**YOUR TASK:**
The required output is the block of lines from the line with "Recreate this scene" to the line with "scene.camera = cam", endpoints included and pictures omitted.

Start DATA RECORDS

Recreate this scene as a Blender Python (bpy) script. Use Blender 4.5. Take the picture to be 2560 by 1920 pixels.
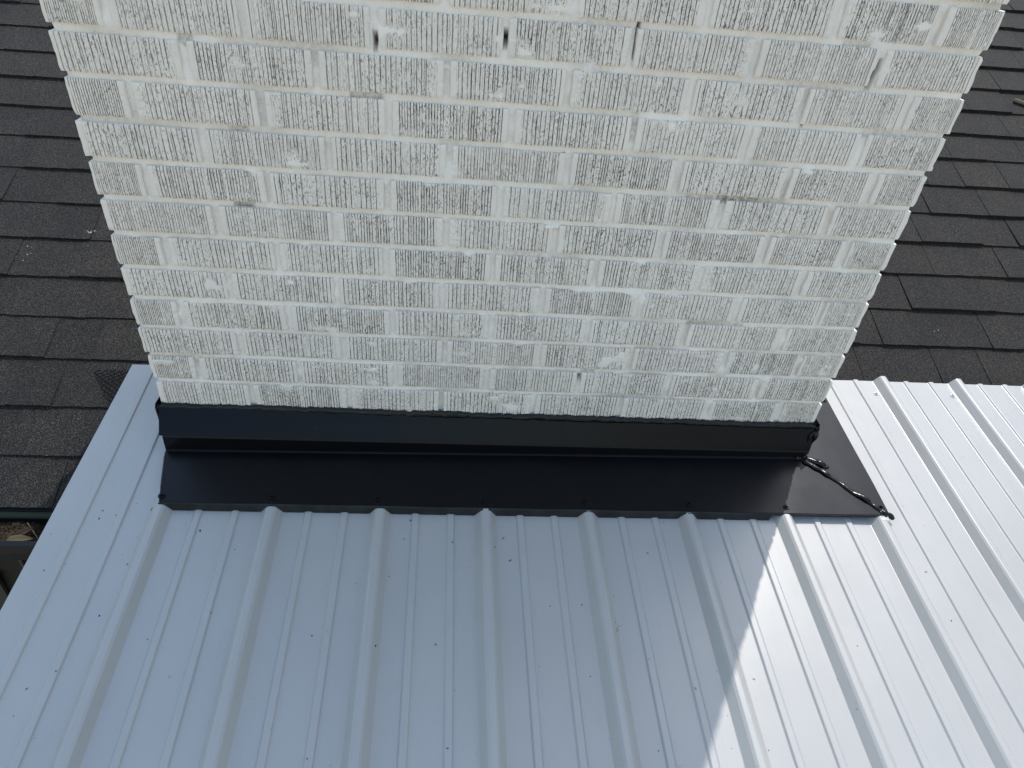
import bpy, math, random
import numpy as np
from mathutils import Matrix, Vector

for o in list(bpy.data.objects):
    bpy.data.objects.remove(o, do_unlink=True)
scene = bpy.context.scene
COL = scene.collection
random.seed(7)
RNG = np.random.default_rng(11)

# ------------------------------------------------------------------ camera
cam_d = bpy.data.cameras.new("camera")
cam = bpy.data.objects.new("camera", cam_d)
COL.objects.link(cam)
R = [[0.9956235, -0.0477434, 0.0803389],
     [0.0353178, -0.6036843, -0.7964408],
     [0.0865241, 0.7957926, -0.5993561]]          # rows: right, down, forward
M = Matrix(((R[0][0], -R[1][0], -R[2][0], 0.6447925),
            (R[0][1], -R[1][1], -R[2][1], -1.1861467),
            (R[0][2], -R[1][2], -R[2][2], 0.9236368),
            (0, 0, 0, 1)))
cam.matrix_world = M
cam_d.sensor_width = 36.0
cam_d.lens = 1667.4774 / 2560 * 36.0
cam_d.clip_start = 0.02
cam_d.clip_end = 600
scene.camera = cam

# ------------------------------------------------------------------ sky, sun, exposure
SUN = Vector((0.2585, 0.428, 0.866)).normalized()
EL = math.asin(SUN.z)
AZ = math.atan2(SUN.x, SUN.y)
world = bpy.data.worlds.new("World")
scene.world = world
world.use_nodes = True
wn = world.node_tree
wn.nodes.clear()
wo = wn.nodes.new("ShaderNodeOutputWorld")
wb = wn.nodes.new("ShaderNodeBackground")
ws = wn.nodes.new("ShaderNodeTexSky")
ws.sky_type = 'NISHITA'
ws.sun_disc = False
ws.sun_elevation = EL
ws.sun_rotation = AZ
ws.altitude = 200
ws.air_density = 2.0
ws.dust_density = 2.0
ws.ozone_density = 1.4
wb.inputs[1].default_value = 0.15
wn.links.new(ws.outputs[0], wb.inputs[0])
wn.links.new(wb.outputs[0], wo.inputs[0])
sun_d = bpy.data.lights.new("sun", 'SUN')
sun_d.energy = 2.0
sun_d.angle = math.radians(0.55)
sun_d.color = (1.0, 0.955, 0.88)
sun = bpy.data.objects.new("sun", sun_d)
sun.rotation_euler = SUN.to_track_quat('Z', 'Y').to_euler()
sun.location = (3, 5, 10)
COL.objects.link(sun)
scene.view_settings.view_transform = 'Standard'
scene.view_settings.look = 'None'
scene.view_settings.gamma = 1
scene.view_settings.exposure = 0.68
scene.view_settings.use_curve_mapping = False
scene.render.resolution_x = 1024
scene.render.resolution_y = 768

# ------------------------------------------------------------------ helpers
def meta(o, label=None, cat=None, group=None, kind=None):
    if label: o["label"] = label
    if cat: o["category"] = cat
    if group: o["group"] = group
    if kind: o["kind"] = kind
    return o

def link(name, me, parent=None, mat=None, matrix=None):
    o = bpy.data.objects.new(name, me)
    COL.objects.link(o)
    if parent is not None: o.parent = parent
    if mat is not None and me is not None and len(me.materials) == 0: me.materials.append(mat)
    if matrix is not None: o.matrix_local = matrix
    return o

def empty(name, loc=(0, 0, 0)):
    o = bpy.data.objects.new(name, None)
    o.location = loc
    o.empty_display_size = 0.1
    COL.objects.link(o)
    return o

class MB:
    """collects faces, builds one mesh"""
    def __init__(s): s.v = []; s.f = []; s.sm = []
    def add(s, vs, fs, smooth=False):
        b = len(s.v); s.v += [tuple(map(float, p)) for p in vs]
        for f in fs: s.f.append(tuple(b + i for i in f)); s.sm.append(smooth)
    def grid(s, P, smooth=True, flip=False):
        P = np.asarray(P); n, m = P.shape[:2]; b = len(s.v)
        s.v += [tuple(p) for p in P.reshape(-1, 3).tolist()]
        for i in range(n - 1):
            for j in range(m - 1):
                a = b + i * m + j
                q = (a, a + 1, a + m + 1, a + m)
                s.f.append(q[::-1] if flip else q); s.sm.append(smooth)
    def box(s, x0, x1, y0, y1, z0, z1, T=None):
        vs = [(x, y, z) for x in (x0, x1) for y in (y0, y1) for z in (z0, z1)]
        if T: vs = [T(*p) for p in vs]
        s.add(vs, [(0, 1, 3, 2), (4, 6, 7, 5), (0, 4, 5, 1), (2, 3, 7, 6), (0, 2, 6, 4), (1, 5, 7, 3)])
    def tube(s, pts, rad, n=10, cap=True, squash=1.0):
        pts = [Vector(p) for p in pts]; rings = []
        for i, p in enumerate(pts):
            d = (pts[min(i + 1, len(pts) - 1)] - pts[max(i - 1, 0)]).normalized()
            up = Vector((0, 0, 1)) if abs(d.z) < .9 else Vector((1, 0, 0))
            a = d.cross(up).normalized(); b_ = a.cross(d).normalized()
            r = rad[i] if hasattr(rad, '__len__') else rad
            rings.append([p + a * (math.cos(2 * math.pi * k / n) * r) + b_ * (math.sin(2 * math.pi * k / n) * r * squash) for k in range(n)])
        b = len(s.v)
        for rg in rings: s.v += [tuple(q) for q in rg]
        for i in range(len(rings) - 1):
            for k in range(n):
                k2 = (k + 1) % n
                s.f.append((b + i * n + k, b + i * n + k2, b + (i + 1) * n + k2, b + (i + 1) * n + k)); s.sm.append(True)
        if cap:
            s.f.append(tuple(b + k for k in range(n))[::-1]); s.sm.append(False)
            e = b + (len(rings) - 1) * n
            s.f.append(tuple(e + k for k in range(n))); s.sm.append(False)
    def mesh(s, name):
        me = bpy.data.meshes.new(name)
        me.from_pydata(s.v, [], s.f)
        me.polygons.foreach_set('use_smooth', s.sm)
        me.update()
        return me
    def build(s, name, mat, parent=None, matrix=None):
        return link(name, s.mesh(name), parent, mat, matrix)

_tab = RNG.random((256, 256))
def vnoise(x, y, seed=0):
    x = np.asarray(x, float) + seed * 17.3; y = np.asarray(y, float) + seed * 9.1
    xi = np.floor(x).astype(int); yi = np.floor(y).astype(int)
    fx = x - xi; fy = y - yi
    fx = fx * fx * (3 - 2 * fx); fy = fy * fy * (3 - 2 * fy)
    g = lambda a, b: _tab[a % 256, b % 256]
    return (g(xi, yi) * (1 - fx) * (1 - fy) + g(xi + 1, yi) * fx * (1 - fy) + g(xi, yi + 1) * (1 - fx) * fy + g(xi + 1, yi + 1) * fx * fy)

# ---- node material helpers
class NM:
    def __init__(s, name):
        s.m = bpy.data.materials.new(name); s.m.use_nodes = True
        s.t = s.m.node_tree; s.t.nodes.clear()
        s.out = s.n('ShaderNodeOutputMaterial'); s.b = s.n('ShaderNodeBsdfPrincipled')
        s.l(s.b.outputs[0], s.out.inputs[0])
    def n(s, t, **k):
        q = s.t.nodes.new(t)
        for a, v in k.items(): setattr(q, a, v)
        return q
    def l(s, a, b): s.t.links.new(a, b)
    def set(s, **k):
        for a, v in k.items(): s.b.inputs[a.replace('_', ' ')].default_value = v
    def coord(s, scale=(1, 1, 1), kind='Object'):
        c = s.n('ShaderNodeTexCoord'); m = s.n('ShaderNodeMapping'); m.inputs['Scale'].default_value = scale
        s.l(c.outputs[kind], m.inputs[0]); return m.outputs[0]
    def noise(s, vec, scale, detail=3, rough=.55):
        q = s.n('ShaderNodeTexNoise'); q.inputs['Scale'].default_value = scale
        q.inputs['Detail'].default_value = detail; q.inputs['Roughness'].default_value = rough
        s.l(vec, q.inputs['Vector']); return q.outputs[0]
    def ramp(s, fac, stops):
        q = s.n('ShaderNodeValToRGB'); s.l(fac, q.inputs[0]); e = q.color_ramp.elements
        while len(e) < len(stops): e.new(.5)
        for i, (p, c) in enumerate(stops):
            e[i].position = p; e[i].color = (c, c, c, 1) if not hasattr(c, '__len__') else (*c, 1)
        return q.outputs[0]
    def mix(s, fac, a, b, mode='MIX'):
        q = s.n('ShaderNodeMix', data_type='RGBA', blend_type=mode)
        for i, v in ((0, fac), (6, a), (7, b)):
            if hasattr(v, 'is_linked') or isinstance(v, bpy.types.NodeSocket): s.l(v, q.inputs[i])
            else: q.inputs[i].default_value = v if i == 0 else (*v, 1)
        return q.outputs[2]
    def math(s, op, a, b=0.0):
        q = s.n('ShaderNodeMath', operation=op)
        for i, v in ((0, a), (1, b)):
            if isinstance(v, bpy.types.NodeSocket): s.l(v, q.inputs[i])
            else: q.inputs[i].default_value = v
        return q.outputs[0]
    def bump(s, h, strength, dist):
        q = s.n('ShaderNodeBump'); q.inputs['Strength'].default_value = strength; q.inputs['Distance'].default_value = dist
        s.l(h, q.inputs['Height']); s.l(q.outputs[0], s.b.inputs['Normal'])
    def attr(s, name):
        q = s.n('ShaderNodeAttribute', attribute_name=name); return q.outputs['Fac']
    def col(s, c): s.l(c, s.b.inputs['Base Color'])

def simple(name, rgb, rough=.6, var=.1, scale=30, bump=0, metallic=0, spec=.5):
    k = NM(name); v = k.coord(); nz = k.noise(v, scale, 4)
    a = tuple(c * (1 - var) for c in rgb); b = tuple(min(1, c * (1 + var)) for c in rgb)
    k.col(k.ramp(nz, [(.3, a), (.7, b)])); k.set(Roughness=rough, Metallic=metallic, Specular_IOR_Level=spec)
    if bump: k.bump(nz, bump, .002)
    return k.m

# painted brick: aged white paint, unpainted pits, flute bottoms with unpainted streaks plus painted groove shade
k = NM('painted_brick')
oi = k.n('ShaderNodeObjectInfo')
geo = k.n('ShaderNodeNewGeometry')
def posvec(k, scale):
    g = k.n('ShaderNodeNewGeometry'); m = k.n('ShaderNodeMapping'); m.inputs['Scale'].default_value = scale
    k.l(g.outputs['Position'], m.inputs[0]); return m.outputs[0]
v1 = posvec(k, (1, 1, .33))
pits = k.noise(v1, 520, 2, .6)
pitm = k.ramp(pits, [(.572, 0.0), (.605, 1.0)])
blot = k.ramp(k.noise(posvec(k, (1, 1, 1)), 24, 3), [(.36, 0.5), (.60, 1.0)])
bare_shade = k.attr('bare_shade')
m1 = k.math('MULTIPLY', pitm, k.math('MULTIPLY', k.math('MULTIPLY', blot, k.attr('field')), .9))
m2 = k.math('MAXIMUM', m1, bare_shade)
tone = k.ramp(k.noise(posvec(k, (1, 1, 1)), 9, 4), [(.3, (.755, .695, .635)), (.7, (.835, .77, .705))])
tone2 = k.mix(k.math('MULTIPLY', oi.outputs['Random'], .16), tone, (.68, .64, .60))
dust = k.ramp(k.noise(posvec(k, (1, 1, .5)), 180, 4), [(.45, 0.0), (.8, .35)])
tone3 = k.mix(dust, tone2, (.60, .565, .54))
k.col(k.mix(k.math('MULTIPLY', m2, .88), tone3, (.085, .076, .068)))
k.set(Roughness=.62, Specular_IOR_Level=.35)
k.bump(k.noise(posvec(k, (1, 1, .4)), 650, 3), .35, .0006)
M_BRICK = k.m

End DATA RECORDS
Start DATA RECORDS

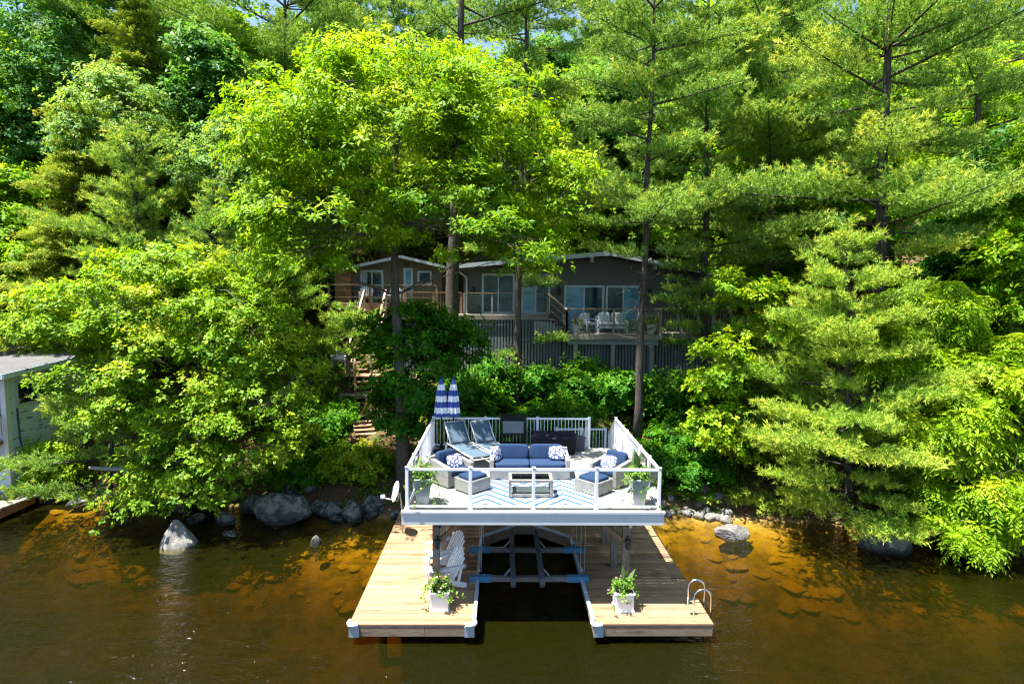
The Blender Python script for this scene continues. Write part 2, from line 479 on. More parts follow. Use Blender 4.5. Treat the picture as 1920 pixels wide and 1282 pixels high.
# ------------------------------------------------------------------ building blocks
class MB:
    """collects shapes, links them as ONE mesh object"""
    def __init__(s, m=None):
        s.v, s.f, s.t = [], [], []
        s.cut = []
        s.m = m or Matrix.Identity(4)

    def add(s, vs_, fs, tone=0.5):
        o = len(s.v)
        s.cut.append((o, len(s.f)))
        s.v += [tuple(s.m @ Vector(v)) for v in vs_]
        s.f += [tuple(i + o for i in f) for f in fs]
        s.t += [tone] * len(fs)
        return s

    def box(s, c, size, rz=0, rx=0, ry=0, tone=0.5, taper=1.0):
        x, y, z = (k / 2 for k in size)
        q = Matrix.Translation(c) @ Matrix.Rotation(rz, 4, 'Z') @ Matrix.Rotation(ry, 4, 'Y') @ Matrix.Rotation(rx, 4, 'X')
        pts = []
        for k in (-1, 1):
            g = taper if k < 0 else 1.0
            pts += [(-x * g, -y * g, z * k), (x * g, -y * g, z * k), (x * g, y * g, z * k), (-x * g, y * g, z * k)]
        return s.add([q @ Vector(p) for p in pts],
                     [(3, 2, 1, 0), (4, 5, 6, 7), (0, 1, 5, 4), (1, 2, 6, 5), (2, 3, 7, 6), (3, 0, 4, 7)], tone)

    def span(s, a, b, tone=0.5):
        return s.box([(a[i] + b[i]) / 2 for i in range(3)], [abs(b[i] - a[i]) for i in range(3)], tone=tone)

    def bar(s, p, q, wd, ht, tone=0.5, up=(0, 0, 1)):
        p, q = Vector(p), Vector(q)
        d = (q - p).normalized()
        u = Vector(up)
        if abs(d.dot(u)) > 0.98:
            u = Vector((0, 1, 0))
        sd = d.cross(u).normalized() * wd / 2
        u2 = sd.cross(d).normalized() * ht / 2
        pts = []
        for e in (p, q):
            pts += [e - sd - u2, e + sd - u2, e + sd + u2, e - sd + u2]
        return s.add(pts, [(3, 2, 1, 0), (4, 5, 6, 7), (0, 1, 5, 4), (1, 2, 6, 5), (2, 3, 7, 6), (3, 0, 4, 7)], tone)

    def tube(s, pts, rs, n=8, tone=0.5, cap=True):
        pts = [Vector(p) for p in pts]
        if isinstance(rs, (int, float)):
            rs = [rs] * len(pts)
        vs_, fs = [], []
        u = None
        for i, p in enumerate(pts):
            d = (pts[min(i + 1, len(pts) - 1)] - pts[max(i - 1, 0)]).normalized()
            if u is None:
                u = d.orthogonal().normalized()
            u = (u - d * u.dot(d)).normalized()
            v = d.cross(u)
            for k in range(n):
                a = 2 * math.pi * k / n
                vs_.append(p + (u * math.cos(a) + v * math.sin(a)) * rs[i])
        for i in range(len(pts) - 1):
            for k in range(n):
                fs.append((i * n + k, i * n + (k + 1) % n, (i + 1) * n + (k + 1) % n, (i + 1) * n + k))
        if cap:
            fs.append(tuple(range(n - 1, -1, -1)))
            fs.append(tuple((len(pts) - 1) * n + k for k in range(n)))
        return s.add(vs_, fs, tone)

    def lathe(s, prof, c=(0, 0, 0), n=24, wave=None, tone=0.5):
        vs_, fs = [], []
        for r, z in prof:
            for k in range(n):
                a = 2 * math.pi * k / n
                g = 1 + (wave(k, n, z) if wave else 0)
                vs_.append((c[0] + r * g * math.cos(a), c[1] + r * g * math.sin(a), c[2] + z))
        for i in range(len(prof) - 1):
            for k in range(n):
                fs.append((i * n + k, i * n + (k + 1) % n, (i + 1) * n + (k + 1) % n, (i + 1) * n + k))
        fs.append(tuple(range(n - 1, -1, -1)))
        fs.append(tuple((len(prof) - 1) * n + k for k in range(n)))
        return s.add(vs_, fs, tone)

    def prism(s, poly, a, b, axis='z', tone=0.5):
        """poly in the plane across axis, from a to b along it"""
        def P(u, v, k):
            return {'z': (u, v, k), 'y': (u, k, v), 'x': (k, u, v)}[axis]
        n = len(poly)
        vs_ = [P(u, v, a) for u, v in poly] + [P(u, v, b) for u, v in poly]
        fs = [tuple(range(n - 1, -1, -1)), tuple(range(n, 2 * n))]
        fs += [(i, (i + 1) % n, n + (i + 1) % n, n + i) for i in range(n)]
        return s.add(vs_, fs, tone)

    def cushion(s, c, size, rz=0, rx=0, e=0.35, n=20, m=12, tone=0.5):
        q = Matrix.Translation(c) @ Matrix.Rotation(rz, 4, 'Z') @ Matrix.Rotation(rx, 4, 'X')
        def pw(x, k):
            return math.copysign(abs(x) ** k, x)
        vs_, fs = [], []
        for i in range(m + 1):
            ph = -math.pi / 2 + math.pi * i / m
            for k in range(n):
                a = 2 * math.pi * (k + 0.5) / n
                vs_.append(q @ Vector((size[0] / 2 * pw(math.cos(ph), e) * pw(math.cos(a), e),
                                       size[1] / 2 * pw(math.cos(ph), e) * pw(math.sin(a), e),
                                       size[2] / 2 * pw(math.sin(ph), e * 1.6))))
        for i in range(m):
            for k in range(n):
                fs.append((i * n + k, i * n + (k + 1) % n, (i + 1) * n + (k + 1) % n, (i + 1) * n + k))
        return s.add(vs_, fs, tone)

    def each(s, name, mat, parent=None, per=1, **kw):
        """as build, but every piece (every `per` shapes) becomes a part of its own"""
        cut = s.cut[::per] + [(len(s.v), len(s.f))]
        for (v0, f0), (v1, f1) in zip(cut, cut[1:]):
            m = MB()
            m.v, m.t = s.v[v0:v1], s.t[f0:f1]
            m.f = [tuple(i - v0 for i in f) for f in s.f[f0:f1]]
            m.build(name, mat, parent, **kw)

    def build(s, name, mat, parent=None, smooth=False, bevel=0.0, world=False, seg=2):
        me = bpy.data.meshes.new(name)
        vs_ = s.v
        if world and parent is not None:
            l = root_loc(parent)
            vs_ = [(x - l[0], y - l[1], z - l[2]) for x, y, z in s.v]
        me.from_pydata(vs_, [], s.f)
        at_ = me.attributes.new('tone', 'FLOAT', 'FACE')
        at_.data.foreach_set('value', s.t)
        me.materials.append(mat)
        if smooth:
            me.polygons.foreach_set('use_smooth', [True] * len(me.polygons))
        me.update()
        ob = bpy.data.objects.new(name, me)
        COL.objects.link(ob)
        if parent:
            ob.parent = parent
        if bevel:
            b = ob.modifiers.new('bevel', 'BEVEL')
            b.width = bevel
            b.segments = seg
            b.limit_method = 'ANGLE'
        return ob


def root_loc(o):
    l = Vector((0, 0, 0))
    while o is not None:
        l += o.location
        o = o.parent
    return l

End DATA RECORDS
Start DATA RECORDS

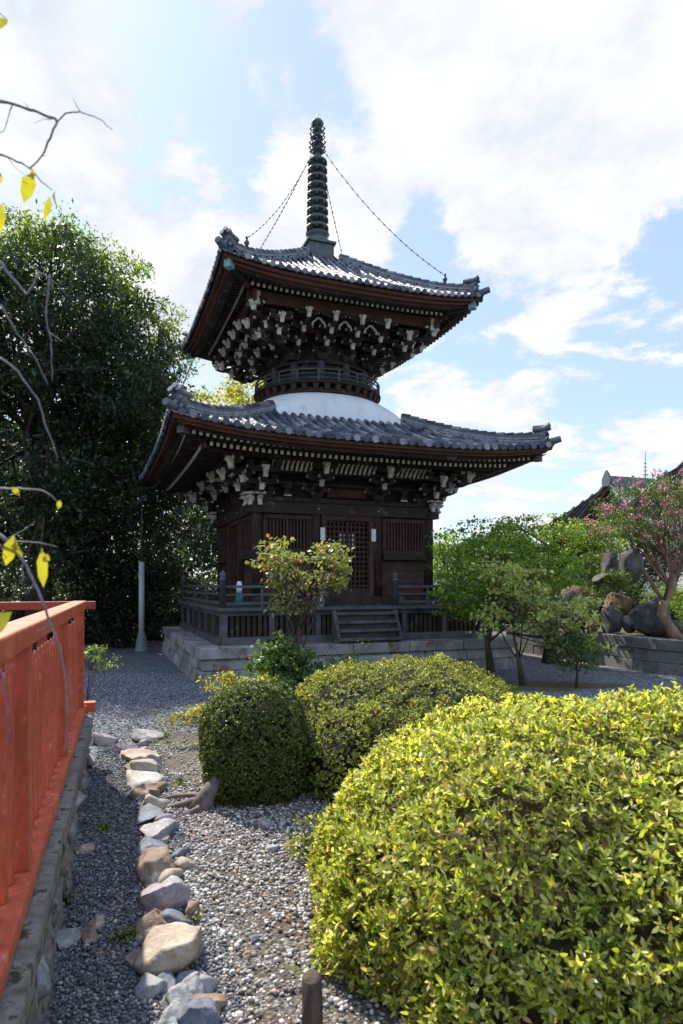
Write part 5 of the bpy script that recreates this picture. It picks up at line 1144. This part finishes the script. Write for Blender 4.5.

End DATA RECORDS

**COMPLETE ANSWER:**
Recreate this scene as a Blender Python (bpy) script. Use Blender 4.5. Take the picture to be 2560 by 1920 pixels.
import bpy, math, random
import numpy as np
from mathutils import Matrix, Vector

for o in list(bpy.data.objects):
    bpy.data.objects.remove(o, do_unlink=True)
scene = bpy.context.scene
COL = scene.collection
random.seed(7)
RNG = np.random.default_rng(11)

# ------------------------------------------------------------------ camera
cam_d = bpy.data.cameras.new("camera")
cam = bpy.data.objects.new("camera", cam_d)
COL.objects.link(cam)
R = [[0.9956235, -0.0477434, 0.0803389],
     [0.0353178, -0.6036843, -0.7964408],
     [0.0865241, 0.7957926, -0.5993561]]          # rows: right, down, forward
M = Matrix(((R[0][0], -R[1][0], -R[2][0], 0.6447925),
            (R[0][1], -R[1][1], -R[2][1], -1.1861467),
            (R[0][2], -R[1][2], -R[2][2], 0.9236368),
            (0, 0, 0, 1)))
cam.matrix_world = M
cam_d.sensor_width = 36.0
cam_d.lens = 1667.4774 / 2560 * 36.0
cam_d.clip_start = 0.02
cam_d.clip_end = 600
scene.camera = cam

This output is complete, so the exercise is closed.